# [DATA SECTION]
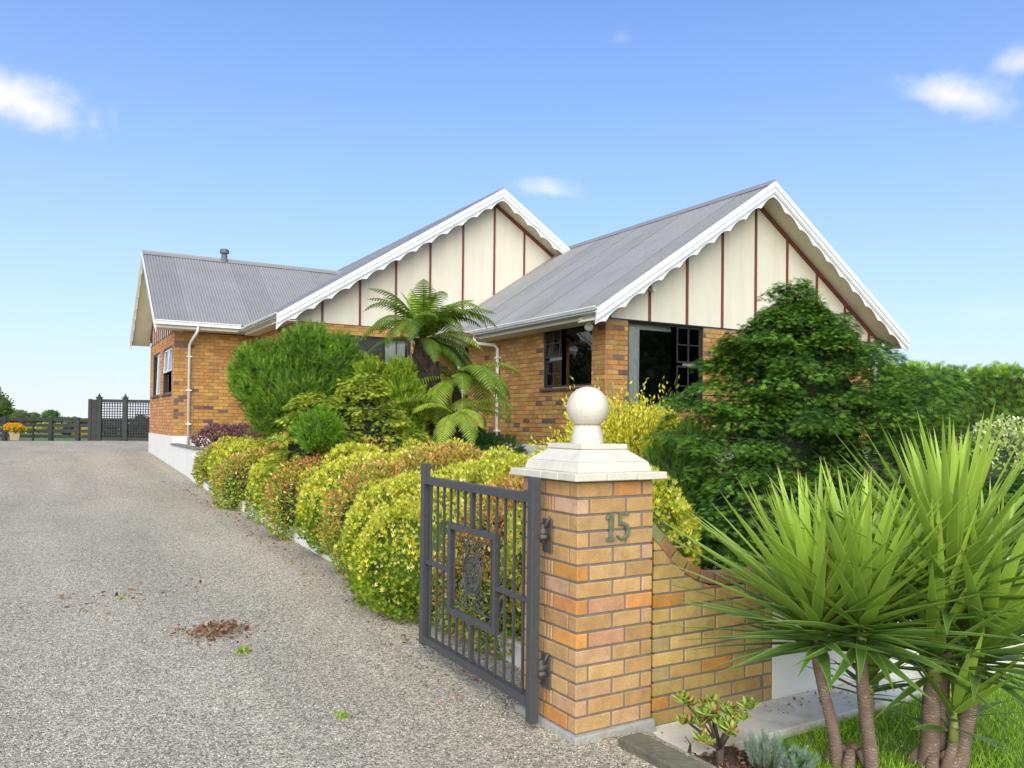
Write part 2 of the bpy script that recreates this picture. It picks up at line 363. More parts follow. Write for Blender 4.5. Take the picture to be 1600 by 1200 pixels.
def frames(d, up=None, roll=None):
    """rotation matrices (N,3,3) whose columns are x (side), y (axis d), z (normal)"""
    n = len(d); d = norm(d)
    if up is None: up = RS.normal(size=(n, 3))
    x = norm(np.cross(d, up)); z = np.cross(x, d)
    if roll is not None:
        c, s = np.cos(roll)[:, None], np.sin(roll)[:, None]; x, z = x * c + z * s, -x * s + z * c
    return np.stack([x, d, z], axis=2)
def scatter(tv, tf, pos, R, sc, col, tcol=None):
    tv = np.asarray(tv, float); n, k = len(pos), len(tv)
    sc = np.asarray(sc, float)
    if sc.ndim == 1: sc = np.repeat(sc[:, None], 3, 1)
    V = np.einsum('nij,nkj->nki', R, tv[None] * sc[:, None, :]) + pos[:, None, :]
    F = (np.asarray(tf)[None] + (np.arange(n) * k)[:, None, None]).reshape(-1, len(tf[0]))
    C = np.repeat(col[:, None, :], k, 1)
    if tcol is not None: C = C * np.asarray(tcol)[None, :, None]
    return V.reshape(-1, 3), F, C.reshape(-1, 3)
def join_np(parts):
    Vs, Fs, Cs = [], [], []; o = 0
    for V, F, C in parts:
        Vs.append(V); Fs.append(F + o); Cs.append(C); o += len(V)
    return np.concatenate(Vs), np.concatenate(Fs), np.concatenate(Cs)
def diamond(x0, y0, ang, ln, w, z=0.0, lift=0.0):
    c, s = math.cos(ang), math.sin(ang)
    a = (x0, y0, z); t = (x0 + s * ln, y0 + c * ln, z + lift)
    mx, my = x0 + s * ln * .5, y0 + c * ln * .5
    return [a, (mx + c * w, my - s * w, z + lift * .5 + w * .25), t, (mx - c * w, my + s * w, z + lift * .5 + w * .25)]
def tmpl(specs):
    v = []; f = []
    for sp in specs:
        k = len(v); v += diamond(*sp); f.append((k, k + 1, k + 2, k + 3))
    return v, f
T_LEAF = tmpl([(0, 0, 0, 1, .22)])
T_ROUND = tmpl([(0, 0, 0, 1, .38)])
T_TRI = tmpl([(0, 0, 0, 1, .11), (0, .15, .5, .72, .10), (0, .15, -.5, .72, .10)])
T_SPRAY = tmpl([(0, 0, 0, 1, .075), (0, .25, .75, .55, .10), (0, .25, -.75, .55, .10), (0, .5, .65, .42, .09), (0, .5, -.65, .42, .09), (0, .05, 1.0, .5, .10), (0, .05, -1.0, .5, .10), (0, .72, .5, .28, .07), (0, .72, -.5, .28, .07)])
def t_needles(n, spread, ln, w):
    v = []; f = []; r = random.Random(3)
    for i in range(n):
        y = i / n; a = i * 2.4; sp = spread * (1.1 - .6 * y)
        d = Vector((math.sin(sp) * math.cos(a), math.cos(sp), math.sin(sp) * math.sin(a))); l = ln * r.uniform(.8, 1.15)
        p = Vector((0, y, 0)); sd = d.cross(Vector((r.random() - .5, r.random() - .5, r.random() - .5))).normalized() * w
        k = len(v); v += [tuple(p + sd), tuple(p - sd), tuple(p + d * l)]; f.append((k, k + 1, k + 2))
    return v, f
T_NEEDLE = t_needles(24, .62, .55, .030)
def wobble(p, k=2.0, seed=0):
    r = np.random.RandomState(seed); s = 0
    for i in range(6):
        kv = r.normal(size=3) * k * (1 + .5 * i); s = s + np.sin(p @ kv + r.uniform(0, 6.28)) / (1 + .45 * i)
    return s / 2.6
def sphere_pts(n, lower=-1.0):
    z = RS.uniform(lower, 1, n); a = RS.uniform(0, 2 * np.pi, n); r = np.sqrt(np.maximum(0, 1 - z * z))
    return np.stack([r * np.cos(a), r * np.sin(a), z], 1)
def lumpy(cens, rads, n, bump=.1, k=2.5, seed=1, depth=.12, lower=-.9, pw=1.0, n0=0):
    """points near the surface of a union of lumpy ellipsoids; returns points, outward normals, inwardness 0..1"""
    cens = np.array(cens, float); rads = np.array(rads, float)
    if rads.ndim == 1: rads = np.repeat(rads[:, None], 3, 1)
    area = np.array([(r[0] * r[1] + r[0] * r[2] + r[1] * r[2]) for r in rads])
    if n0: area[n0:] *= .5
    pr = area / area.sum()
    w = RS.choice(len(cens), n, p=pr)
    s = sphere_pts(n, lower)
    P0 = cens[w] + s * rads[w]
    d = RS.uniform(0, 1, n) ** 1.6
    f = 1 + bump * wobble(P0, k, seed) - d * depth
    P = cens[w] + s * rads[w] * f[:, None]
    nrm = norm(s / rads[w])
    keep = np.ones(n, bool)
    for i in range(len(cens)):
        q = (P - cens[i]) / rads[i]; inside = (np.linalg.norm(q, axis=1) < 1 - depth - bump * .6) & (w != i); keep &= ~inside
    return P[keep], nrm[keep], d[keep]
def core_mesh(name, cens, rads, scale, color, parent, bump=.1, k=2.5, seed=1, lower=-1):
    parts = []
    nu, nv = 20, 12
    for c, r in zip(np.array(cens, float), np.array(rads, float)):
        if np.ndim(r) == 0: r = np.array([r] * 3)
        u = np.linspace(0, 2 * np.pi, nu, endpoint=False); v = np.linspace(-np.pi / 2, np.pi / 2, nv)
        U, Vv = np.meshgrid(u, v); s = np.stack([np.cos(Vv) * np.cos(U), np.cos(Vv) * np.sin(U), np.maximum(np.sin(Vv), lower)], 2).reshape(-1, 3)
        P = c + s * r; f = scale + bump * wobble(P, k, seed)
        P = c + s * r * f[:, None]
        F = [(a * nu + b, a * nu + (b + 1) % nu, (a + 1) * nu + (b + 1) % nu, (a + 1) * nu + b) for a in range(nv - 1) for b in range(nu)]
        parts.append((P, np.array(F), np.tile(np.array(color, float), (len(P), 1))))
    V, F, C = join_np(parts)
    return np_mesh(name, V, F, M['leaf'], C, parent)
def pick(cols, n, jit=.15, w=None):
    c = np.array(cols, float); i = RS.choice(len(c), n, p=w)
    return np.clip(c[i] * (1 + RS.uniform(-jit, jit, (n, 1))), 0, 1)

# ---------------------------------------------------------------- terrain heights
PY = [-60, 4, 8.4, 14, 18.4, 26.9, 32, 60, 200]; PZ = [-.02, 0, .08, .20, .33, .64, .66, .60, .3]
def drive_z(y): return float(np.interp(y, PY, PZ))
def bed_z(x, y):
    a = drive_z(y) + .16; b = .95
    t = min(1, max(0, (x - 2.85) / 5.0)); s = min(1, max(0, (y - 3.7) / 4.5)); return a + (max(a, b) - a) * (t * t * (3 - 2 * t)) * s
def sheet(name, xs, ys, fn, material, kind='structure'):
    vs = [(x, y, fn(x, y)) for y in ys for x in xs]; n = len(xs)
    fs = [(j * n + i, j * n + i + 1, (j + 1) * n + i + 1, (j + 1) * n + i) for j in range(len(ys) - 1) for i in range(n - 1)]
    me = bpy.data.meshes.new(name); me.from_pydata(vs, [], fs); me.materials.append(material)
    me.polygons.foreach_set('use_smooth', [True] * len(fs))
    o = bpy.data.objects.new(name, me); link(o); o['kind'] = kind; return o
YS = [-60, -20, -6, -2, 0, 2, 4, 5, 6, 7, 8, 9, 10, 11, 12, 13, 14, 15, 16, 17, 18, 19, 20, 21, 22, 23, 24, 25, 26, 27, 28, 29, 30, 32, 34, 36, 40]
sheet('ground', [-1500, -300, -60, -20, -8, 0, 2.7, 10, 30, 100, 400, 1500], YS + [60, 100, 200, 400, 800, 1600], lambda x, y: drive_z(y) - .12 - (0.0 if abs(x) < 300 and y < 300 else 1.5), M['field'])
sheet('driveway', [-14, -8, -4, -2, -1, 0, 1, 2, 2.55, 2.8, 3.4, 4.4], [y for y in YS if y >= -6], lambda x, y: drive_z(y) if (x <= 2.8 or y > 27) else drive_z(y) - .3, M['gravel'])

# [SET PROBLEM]
Your task is to quote exactly the lines beginning with the one that contains "P = c + s * r; f" and ending with the one that contains "return np.clip(c[i] *", with nothing left out or added.

# [OUTPUT BELOW]
        P = c + s * r; f = scale + bump * wobble(P, k, seed)
        P = c + s * r * f[:, None]
        F = [(a * nu + b, a * nu + (b + 1) % nu, (a + 1) * nu + (b + 1) % nu, (a + 1) * nu + b) for a in range(nv - 1) for b in range(nu)]
        parts.append((P, np.array(F), np.tile(np.array(color, float), (len(P), 1))))
    V, F, C = join_np(parts)
    return np_mesh(name, V, F, M['leaf'], C, parent)
def pick(cols, n, jit=.15, w=None):
    c = np.array(cols, float); i = RS.choice(len(c), n, p=w)
    return np.clip(c[i] * (1 + RS.uniform(-jit, jit, (n, 1))), 0, 1)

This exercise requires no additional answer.